### Stated problem
Copy each line of the listing below exactly.

---------- Collected data ----------

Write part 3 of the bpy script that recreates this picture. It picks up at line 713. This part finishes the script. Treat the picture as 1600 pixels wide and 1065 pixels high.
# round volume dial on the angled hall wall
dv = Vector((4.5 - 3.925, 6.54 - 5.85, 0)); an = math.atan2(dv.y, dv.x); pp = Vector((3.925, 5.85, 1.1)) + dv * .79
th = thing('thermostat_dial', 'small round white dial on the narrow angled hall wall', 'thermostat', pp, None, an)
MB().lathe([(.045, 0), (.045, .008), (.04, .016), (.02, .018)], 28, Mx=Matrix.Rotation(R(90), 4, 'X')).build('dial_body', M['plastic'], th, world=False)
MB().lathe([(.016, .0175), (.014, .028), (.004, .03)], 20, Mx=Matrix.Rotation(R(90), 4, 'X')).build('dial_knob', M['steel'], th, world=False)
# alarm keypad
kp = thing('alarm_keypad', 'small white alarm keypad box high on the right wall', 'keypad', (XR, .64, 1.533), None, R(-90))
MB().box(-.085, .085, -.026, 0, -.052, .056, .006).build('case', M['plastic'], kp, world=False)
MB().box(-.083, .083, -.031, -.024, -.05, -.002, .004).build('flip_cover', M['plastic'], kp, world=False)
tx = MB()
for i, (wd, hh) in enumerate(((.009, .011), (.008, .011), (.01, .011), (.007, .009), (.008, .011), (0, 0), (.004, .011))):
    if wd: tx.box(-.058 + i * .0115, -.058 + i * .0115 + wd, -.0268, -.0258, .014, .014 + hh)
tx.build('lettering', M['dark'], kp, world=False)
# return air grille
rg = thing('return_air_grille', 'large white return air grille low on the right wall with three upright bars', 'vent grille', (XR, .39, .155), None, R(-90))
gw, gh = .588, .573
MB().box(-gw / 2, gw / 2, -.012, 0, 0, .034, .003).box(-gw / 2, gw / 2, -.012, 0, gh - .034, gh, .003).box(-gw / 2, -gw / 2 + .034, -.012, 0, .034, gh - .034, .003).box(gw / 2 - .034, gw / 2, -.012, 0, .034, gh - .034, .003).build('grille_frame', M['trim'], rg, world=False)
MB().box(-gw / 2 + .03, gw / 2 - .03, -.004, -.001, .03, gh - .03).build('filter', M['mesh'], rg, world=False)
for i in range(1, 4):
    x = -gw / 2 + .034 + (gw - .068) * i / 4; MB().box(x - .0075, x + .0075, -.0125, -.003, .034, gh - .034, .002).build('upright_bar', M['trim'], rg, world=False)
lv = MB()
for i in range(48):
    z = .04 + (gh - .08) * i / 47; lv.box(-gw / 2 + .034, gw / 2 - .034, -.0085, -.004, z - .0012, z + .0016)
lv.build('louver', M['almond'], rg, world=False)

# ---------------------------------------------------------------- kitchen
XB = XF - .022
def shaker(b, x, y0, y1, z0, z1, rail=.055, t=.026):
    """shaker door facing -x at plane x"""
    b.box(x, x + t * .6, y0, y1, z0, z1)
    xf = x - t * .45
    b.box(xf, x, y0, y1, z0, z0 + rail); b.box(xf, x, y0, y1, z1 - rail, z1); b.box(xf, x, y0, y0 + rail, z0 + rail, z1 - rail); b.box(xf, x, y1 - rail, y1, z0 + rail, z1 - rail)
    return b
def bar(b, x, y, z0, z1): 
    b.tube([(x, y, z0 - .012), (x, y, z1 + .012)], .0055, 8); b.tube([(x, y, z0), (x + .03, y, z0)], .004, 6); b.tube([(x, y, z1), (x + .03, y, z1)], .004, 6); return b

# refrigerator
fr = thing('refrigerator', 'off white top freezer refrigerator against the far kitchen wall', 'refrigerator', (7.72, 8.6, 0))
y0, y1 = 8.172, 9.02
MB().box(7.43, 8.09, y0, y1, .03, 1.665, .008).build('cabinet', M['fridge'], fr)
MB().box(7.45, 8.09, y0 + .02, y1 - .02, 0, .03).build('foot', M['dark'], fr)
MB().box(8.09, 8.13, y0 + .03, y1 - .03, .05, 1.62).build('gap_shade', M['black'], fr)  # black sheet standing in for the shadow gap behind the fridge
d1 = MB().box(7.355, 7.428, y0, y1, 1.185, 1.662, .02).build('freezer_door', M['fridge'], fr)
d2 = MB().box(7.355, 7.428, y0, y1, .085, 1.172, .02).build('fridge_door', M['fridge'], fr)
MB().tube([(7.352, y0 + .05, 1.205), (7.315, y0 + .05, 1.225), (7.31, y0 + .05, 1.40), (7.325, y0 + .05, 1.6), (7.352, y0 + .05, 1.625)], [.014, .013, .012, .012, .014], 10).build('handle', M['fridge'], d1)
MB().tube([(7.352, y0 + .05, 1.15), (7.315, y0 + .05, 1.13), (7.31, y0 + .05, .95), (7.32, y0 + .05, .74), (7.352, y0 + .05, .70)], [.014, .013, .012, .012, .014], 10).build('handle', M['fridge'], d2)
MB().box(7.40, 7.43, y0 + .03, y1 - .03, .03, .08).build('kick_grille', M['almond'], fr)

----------

### Answer to this task
Write part 3 of the bpy script that recreates this picture. It picks up at line 713. This part finishes the script. Treat the picture as 1600 pixels wide and 1065 pixels high.
# round volume dial on the angled hall wall
dv = Vector((4.5 - 3.925, 6.54 - 5.85, 0)); an = math.atan2(dv.y, dv.x); pp = Vector((3.925, 5.85, 1.1)) + dv * .79
th = thing('thermostat_dial', 'small round white dial on the narrow angled hall wall', 'thermostat', pp, None, an)
MB().lathe([(.045, 0), (.045, .008), (.04, .016), (.02, .018)], 28, Mx=Matrix.Rotation(R(90), 4, 'X')).build('dial_body', M['plastic'], th, world=False)
MB().lathe([(.016, .0175), (.014, .028), (.004, .03)], 20, Mx=Matrix.Rotation(R(90), 4, 'X')).build('dial_knob', M['steel'], th, world=False)
# alarm keypad
kp = thing('alarm_keypad', 'small white alarm keypad box high on the right wall', 'keypad', (XR, .64, 1.533), None, R(-90))
MB().box(-.085, .085, -.026, 0, -.052, .056, .006).build('case', M['plastic'], kp, world=False)
MB().box(-.083, .083, -.031, -.024, -.05, -.002, .004).build('flip_cover', M['plastic'], kp, world=False)
tx = MB()
for i, (wd, hh) in enumerate(((.009, .011), (.008, .011), (.01, .011), (.007, .009), (.008, .011), (0, 0), (.004, .011))):
    if wd: tx.box(-.058 + i * .0115, -.058 + i * .0115 + wd, -.0268, -.0258, .014, .014 + hh)
tx.build('lettering', M['dark'], kp, world=False)
# return air grille
rg = thing('return_air_grille', 'large white return air grille low on the right wall with three upright bars', 'vent grille', (XR, .39, .155), None, R(-90))
gw, gh = .588, .573
MB().box(-gw / 2, gw / 2, -.012, 0, 0, .034, .003).box(-gw / 2, gw / 2, -.012, 0, gh - .034, gh, .003).box(-gw / 2, -gw / 2 + .034, -.012, 0, .034, gh - .034, .003).box(gw / 2 - .034, gw / 2, -.012, 0, .034, gh - .034, .003).build('grille_frame', M['trim'], rg, world=False)
MB().box(-gw / 2 + .03, gw / 2 - .03, -.004, -.001, .03, gh - .03).build('filter', M['mesh'], rg, world=False)
for i in range(1, 4):
    x = -gw / 2 + .034 + (gw - .068) * i / 4; MB().box(x - .0075, x + .0075, -.0125, -.003, .034, gh - .034, .002).build('upright_bar', M['trim'], rg, world=False)
lv = MB()
for i in range(48):
    z = .04 + (gh - .08) * i / 47; lv.box(-gw / 2 + .034, gw / 2 - .034, -.0085, -.004, z - .0012, z + .0016)
lv.build('louver', M['almond'], rg, world=False)

# ---------------------------------------------------------------- kitchen
XB = XF - .022
def shaker(b, x, y0, y1, z0, z1, rail=.055, t=.026):
    """shaker door facing -x at plane x"""
    b.box(x, x + t * .6, y0, y1, z0, z1)
    xf = x - t * .45
    b.box(xf, x, y0, y1, z0, z0 + rail); b.box(xf, x, y0, y1, z1 - rail, z1); b.box(xf, x, y0, y0 + rail, z0 + rail, z1 - rail); b.box(xf, x, y1 - rail, y1, z0 + rail, z1 - rail)
    return b
def bar(b, x, y, z0, z1): 
    b.tube([(x, y, z0 - .012), (x, y, z1 + .012)], .0055, 8); b.tube([(x, y, z0), (x + .03, y, z0)], .004, 6); b.tube([(x, y, z1), (x + .03, y, z1)], .004, 6); return b

# refrigerator
fr = thing('refrigerator', 'off white top freezer refrigerator against the far kitchen wall', 'refrigerator', (7.72, 8.6, 0))
y0, y1 = 8.172, 9.02
MB().box(7.43, 8.09, y0, y1, .03, 1.665, .008).build('cabinet', M['fridge'], fr)
MB().box(7.45, 8.09, y0 + .02, y1 - .02, 0, .03).build('foot', M['dark'], fr)
MB().box(8.09, 8.13, y0 + .03, y1 - .03, .05, 1.62).build('gap_shade', M['black'], fr)  # black sheet standing in for the shadow gap behind the fridge
d1 = MB().box(7.355, 7.428, y0, y1, 1.185, 1.662, .02).build('freezer_door', M['fridge'], fr)
d2 = MB().box(7.355, 7.428, y0, y1, .085, 1.172, .02).build('fridge_door', M['fridge'], fr)
MB().tube([(7.352, y0 + .05, 1.205), (7.315, y0 + .05, 1.225), (7.31, y0 + .05, 1.40), (7.325, y0 + .05, 1.6), (7.352, y0 + .05, 1.625)], [.014, .013, .012, .012, .014], 10).build('handle', M['fridge'], d1)
MB().tube([(7.352, y0 + .05, 1.15), (7.315, y0 + .05, 1.13), (7.31, y0 + .05, .95), (7.32, y0 + .05, .74), (7.352, y0 + .05, .70)], [.014, .013, .012, .012, .014], 10).build('handle', M['fridge'], d2)
MB().box(7.40, 7.43, y0 + .03, y1 - .03, .03, .08).build('kick_grille', M['almond'], fr)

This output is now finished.